**EXERCISE BRIEF**
Quote the material below exactly as written, from the first line to the line that holds "SUN_XY[1], 1.0)).to_track_quat('Z', 'Y').to_euler()", endpoints included.

**DATA PROVIDED**
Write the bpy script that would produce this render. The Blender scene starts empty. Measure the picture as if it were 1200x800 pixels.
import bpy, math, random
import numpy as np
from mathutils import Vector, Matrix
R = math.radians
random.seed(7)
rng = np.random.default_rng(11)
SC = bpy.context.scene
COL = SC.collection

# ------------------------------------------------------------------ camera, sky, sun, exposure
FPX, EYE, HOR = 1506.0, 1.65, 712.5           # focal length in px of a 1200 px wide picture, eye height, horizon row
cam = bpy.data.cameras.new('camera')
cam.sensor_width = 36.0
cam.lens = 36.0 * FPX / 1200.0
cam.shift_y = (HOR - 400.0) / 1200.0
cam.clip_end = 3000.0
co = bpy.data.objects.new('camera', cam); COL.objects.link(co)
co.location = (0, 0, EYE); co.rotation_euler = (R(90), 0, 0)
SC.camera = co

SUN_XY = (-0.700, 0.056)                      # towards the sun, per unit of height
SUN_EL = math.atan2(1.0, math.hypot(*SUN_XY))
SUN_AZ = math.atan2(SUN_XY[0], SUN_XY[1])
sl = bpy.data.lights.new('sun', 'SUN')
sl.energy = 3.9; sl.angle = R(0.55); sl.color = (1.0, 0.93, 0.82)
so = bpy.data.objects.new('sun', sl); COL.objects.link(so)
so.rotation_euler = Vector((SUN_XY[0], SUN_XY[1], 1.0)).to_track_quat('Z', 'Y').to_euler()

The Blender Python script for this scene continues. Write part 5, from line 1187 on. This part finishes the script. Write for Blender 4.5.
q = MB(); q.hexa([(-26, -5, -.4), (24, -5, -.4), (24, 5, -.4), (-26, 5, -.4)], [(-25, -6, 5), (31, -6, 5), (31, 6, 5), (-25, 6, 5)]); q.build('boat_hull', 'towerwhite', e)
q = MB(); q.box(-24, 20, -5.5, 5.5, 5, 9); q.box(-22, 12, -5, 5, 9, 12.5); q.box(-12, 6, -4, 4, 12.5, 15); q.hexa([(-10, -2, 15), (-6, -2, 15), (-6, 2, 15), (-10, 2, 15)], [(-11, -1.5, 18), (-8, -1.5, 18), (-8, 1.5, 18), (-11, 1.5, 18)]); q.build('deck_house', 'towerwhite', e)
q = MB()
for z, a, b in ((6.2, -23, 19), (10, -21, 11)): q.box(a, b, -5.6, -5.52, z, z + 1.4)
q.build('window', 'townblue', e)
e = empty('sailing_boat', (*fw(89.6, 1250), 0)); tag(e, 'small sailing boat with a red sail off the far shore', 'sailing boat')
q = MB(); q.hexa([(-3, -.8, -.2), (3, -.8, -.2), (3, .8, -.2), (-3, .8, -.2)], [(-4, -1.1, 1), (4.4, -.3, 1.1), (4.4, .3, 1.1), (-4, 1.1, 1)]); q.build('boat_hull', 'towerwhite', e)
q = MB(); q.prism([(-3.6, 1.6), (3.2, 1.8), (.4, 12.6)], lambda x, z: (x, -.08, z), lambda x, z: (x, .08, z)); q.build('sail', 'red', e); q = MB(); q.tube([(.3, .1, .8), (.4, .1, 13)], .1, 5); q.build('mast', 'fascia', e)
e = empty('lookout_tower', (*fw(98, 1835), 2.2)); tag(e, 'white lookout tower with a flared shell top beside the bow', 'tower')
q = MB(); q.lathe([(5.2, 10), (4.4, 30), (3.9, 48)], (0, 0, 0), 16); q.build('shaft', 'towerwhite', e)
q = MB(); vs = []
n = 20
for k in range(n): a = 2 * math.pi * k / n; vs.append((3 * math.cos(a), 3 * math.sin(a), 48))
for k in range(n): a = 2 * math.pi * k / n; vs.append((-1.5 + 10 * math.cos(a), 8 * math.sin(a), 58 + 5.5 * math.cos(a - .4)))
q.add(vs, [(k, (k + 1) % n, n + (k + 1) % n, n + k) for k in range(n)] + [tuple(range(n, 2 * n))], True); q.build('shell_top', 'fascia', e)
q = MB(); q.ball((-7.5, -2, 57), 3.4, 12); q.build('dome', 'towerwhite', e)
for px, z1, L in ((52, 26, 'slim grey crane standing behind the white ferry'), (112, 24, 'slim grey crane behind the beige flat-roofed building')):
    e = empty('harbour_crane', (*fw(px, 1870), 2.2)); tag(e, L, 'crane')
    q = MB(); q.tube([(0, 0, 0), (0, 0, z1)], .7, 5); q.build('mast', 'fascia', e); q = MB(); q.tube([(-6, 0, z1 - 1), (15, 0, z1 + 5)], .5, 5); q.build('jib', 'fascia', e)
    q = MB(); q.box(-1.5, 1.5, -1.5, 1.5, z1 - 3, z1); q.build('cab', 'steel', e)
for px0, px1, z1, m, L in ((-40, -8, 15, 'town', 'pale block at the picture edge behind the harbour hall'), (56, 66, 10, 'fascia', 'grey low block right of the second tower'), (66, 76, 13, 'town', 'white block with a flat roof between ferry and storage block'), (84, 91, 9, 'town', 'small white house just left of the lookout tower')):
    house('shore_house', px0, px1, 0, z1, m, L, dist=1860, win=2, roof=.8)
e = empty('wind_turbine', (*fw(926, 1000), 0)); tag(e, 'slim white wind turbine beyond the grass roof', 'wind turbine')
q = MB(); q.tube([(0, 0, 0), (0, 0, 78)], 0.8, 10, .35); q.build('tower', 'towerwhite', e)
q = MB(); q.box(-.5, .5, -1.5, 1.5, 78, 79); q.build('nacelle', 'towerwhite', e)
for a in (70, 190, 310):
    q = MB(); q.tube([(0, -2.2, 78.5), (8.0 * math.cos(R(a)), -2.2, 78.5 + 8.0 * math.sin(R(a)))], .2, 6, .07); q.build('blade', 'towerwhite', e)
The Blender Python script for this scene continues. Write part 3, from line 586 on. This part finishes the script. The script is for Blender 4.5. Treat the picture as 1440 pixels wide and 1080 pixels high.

**OUTPUT**
Write the bpy script that would produce this render. The Blender scene starts empty. Measure the picture as if it were 1200x800 pixels.
import bpy, math, random
import numpy as np
from mathutils import Vector, Matrix
R = math.radians
random.seed(7)
rng = np.random.default_rng(11)
SC = bpy.context.scene
COL = SC.collection

# ------------------------------------------------------------------ camera, sky, sun, exposure
FPX, EYE, HOR = 1506.0, 1.65, 712.5           # focal length in px of a 1200 px wide picture, eye height, horizon row
cam = bpy.data.cameras.new('camera')
cam.sensor_width = 36.0
cam.lens = 36.0 * FPX / 1200.0
cam.shift_y = (HOR - 400.0) / 1200.0
cam.clip_end = 3000.0
co = bpy.data.objects.new('camera', cam); COL.objects.link(co)
co.location = (0, 0, EYE); co.rotation_euler = (R(90), 0, 0)
SC.camera = co

SUN_XY = (-0.700, 0.056)                      # towards the sun, per unit of height
SUN_EL = math.atan2(1.0, math.hypot(*SUN_XY))
SUN_AZ = math.atan2(SUN_XY[0], SUN_XY[1])
sl = bpy.data.lights.new('sun', 'SUN')
sl.energy = 3.9; sl.angle = R(0.55); sl.color = (1.0, 0.93, 0.82)
so = bpy.data.objects.new('sun', sl); COL.objects.link(so)
so.rotation_euler = Vector((SUN_XY[0], SUN_XY[1], 1.0)).to_track_quat('Z', 'Y').to_euler()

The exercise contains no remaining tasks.